No subsolo somos recebidos pelo chefe de sala, um móvel de madeira escura que ladeia todo o restaurante e ostenta, orgulhoso, centenas de garrafas de vinho e ainda a certeza de que a reserva não era necessária. Contando com a nossa, apenas três mesas ocupadas. Não era assim tão cedo, Miss Blue, seria por ser segunda-feira véspera do dia em que a implantação da república fazia 100 anos? Avançamos para a mesa do canto. Assim que nos sentamos, presunto com melão, pão um pouco duro, bolachinhas banais e uma taça com umas deliciosas uvas douradas sentam-se connosco. Um queijo de Nisa chega um pouco depois e assenta muito bem. A escolha do vinho implicou um namoro com a nossa moldura vinícola e pareceres detalhados do chefe de sala, que se veio a revelar um dos patrões do Isaura (confissão do empregado) e escanção com direito a alfinete de peito em forma de parra.

Copo Isauriano

Claro que os pratos já estavam escolhidos, Bacalhau com Migas à Figueiró dos Vinhos, uma das especialidades da casa, e duas doses de Pataniscas, que vinham com recomendação prévia e vieram ora com feijão frade ora com arroz de marisco. Depois pedimos direcções, apontando para uma garrafa aqui, uma garrafa ali. Grous? Ameias? Periquita? Mas vamos já esclarecer – Querem um bom vinho ou um grande vinho? – Hesitamos e a conversa pára no Douro Collection 2007 da Casa Ramos Pinto – um vinhão – nas palavras do nosso conselheiro. Como sabemos que vamos beber mais que uma garrafa, que o preço unitário é 25 euros e que um dos comensais está irremediavelmente atrasado, adiamos a recomendação e optamos por um Filipa Pato Ensaios que “equilibra muito bem a Baga com o Touriga nacional”. É um dos dois elementos femininos que me acompanha a fazer a prova, até porque o vinho é feito por uma senhora.
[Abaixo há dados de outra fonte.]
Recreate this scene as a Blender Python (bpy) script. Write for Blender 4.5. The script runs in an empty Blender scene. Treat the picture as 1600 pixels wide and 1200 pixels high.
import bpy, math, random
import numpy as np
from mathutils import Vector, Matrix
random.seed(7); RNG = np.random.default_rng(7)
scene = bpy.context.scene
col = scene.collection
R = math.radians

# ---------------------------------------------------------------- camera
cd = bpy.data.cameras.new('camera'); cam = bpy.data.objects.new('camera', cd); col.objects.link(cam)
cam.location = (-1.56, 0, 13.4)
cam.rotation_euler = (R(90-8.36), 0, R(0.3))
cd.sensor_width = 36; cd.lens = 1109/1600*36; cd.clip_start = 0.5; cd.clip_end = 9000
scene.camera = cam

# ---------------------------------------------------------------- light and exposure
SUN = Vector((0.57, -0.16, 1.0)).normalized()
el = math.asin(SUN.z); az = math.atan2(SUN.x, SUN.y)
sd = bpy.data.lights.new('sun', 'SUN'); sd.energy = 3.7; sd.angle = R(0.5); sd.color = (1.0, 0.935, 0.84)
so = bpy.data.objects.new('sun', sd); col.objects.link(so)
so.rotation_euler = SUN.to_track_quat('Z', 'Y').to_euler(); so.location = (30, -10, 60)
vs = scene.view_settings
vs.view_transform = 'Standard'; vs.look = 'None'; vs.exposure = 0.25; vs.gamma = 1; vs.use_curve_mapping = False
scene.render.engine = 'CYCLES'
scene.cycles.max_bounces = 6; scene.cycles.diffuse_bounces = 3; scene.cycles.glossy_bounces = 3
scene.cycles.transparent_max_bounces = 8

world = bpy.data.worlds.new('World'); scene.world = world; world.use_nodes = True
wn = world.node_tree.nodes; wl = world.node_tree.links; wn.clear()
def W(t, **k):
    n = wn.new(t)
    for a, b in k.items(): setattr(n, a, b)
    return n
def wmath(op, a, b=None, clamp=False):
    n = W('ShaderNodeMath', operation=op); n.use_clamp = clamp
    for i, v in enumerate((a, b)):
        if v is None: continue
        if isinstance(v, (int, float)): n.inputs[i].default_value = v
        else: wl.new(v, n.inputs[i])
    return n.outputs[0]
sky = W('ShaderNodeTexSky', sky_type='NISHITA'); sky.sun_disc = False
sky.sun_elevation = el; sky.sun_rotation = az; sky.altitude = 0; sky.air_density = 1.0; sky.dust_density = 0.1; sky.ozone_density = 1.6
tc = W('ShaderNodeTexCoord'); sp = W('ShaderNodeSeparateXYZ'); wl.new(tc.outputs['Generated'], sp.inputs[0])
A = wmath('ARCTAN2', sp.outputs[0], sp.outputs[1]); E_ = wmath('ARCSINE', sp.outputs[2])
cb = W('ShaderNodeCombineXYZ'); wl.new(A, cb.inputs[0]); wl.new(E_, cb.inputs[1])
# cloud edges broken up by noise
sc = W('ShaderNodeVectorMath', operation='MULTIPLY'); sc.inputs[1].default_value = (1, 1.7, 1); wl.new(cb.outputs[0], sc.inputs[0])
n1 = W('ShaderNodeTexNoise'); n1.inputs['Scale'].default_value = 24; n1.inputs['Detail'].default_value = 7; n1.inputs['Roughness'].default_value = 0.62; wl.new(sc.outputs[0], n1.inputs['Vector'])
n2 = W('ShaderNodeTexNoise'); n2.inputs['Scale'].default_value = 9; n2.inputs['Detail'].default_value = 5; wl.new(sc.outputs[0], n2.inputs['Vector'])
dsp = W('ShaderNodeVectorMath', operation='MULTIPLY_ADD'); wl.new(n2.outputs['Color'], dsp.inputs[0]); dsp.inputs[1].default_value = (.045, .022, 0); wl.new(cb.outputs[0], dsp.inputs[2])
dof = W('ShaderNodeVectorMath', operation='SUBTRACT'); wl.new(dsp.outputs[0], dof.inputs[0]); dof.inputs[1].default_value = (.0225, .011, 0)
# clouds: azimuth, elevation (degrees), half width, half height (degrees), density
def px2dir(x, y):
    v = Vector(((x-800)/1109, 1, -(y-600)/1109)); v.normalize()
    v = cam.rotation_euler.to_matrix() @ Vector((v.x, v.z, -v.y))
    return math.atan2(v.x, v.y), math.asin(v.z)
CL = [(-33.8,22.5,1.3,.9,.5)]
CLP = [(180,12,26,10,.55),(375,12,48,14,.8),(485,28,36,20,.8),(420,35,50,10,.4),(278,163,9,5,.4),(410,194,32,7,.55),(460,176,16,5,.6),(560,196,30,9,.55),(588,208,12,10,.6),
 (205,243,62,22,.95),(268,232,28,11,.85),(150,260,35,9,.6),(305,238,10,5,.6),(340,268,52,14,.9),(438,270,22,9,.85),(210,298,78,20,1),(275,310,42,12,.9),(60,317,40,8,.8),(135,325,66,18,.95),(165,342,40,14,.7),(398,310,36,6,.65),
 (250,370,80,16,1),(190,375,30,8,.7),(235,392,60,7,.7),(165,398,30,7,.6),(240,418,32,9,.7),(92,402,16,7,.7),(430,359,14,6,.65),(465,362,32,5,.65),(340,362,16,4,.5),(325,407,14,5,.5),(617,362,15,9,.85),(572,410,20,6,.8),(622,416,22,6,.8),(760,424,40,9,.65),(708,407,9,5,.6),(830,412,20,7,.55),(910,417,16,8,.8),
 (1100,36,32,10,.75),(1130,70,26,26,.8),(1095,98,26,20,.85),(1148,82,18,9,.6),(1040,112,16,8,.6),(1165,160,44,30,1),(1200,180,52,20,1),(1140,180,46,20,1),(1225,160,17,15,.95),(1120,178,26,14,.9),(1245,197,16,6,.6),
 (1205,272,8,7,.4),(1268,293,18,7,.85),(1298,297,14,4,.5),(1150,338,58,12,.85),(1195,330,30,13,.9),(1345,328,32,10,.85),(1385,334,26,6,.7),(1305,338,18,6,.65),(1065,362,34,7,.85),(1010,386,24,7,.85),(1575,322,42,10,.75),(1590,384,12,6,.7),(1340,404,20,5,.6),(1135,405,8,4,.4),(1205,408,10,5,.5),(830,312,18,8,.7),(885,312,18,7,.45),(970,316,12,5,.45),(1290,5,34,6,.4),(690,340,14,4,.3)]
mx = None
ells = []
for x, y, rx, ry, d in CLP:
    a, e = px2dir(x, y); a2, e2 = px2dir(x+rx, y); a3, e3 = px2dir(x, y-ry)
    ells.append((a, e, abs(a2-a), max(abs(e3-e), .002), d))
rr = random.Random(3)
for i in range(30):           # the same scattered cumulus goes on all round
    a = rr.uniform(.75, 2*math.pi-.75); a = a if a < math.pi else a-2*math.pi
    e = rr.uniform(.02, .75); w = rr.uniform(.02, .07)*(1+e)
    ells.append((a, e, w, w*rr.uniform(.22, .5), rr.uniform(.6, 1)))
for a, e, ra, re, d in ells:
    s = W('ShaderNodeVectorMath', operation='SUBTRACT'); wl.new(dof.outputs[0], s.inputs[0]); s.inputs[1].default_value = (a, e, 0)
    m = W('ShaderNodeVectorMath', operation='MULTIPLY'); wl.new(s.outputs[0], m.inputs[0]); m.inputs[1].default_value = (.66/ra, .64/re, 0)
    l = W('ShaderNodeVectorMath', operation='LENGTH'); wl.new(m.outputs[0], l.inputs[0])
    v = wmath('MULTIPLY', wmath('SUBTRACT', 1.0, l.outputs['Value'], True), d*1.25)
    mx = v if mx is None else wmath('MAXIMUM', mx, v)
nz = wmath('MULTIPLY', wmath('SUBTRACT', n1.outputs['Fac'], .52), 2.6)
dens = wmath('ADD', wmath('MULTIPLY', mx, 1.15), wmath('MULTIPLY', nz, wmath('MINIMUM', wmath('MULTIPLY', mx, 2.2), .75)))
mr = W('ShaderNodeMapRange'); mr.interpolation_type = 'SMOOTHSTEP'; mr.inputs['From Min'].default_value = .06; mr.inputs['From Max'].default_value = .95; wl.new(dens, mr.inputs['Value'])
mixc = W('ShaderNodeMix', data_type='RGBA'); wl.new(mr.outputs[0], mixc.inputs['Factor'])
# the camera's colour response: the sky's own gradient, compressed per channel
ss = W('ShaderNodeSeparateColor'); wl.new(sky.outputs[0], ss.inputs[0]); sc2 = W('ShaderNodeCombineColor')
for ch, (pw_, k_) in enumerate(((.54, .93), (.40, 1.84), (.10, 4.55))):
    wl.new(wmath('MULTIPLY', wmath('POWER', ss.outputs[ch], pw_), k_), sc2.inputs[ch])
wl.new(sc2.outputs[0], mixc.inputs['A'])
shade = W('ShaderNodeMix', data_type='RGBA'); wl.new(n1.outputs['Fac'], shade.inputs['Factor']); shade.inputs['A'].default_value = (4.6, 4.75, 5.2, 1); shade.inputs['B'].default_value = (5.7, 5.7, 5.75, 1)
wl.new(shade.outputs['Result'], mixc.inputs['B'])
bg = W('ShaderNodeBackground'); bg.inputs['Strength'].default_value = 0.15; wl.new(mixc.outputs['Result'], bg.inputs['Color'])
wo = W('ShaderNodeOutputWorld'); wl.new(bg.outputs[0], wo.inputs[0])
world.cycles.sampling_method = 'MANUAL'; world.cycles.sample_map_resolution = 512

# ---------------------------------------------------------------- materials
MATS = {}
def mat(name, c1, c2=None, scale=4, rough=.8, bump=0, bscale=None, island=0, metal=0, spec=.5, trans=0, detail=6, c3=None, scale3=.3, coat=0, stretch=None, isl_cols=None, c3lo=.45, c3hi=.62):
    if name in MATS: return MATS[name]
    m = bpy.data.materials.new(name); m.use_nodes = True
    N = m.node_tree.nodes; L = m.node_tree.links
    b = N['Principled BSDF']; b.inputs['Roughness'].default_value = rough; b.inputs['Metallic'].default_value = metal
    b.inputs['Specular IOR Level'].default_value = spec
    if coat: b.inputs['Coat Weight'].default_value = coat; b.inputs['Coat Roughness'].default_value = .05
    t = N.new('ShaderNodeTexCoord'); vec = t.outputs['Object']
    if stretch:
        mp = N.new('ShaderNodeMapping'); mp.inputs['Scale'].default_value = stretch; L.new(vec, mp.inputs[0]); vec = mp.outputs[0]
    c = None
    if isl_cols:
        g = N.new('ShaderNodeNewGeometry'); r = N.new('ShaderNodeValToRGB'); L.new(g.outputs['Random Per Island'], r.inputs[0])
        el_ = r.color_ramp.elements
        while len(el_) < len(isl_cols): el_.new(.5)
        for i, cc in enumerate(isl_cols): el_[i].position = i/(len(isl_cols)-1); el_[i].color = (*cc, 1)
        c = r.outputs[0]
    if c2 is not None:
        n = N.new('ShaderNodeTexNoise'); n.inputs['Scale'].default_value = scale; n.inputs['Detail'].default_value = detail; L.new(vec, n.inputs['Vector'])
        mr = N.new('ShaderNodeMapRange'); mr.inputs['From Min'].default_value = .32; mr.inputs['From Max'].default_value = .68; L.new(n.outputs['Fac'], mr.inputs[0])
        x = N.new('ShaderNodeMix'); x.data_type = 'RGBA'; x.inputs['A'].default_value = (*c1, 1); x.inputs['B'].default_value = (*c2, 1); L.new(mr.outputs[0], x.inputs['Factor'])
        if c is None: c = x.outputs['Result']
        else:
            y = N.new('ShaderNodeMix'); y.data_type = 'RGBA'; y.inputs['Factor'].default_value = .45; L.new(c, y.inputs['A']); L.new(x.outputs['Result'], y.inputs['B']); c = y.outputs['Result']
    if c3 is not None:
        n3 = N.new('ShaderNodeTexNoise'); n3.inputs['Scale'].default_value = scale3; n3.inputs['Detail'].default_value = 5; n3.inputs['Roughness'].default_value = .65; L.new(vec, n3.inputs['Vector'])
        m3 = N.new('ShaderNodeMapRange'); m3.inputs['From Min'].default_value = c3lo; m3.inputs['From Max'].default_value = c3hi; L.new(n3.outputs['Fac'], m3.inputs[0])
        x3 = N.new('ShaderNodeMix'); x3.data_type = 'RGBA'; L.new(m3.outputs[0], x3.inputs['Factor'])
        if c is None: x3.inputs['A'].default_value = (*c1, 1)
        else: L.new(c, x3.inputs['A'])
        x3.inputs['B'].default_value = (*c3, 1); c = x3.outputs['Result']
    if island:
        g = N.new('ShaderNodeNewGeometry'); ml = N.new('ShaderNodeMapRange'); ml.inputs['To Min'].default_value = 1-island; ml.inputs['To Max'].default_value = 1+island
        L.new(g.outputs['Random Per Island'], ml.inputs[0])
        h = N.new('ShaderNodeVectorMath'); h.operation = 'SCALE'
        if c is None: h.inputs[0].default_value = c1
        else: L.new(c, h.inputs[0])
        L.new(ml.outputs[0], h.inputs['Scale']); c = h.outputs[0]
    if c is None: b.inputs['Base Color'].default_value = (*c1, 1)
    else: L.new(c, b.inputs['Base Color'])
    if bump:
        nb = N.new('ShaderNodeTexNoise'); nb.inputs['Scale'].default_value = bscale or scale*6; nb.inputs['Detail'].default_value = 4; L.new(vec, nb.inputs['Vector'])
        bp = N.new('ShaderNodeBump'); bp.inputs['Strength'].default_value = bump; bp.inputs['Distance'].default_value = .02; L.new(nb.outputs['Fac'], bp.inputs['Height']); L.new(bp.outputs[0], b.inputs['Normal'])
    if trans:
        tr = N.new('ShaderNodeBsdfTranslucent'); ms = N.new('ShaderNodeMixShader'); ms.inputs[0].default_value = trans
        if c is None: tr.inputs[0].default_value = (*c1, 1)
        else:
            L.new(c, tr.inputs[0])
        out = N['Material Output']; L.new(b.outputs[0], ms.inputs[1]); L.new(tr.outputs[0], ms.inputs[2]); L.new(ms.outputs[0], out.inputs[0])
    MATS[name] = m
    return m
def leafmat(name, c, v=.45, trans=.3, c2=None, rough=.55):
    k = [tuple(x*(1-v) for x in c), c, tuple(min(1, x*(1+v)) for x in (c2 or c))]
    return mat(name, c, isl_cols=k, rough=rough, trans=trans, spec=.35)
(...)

O Isaura baila connosco e com os preconceitos que se podem ter dele. Atente nos pormenores, esta é uma casa fundada em 1952 pela mulher que lhe deu o nome, antiga apresentadora de circo, orgulhosamente nascida na Meia Laranja, moradora no Martim Moniz e com experiência gastronómica ganha na feira popular. Tudo poderia indicar que se trata de um restaurante taberneiro e picaresco onde o menu do dia seria Caldo de Heroína e Sandes de Courato com Redução de Pelos de Mulher Barbuda e um Carrossel de Natas polvilhado com algodão doce como sobremesa. Mas não, o Isaura é um dos últimos redutos lisboetas dos restaurantes à antiga, daqueles onde nos entregamos sem reservas (trocadilho sem intenção) ao prazer de jantar fora. É verdade que os empregados de camisa branca e laçarote preto convivem com um menu numérico à chinesa, mas preconceitos e incongruências à parte, cara Miss Blue, no final do balanço, nunca nos sentimos pisados, e queremos repetir a dança.

Chegados ao ponto final, hesitamos agora face a uma Encharcada de Mourão. Somos cobardes e contentamo-nos com a Taça de maçã à Isaura, um leite creme acabado de ficar em ponto de rebuçado, uma manga e uma conta que marca €84 euros, €30 para 2 garrafas de Ensaios e €1.25 para as uvas de entrada, baratíssimas se pensarmos que nos abriram o palato de forma magistral.

Demasiado caro para 3 pessoas? Nada disso, valeu cada grainha. Regressados à Avenida Paris, descemos até à Fonte Luminosa e juntamo-nos à multidão e à Real Combo Lisbonense para outro baile, o da república.